Where does the movie miss the mark from a historical perspective?  
The movie is fairly accurate in many ways. Of course, McQueen and Ridley had to make critical decisions regarding what part of Northup’s text to adapt to film and what was to be left out. From my perspective, the two most problematic parts of the film are that the audience really does not feel the intense closeness of the slave community, as Northup describes it; nor is the audience given any detailed depictions of slave women’s experiences, except as concubines. The three major enslaved females (Eliza, Patsey and Harriet Shaw) are all concubines. Certainly concubinage was a significant experience for enslaved women and girls, but what is missing here is the other kind of work that women performed on an equal basis with men and the kinds of female resistance that resulted. This is especially noteworthy since the text by Northup describes an array of females with other experiences.

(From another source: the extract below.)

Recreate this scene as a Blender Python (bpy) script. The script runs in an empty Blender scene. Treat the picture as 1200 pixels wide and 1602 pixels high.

Was there a performance that stuck out for you? If so, why?   
From my perspective, there were a number of exceedingly strong performances. Chiwetel Ejiofor, who plays Solomon Northup, brought a kind of understanding of Solomon’s intelligence, frustration and anger (controlled and not), that breathed a brilliance into the character. Likewise, Lupita Nyong’o, who played Patsey, demonstrated the heart wrenching pathos of the slave woman caught in her owner’s obsession. Both Michael Fassbender, who played owner Edwin Epps, and Sarah Paulson, who played his wife, brought to the screen accurate depictions of the cruelty and mania that infested those whites, men and women, who were the institution’s architects and chief beneficiaries.
Any other particularly memorable detail? Why does it stick with you?
The most haunting moment for me in the film is when Patsey is whipped, first by Solomon who, as overseer, is commanded by Epps to do so, and then by Epps himself in a jealous rage. Patsey has gone to borrow some soap from another concubine on a neighboring plantation because her mistress, Mrs. Epps, would not give her soap to clean herself. All she wanted was to be clean, and for that, this young woman, who could pick more cotton than any of Epps’ male slaves was stripped naked, tied down and whipped to within an inch of her life. I really hoped that the beating would end in her death. I cried because it did not,  because she had to continue to bear the unbearable, and because I knew that this scene had been acted out countless times during the era of slavery.
If you had to give the movie a grade based on what you know of the subject what would you give it?
I would give the movie an A. It is, after all, a Hollywood movie, produced by Brad Pitt. It is not a documentary. Still, it is mostly accurate and the performances are magnificent.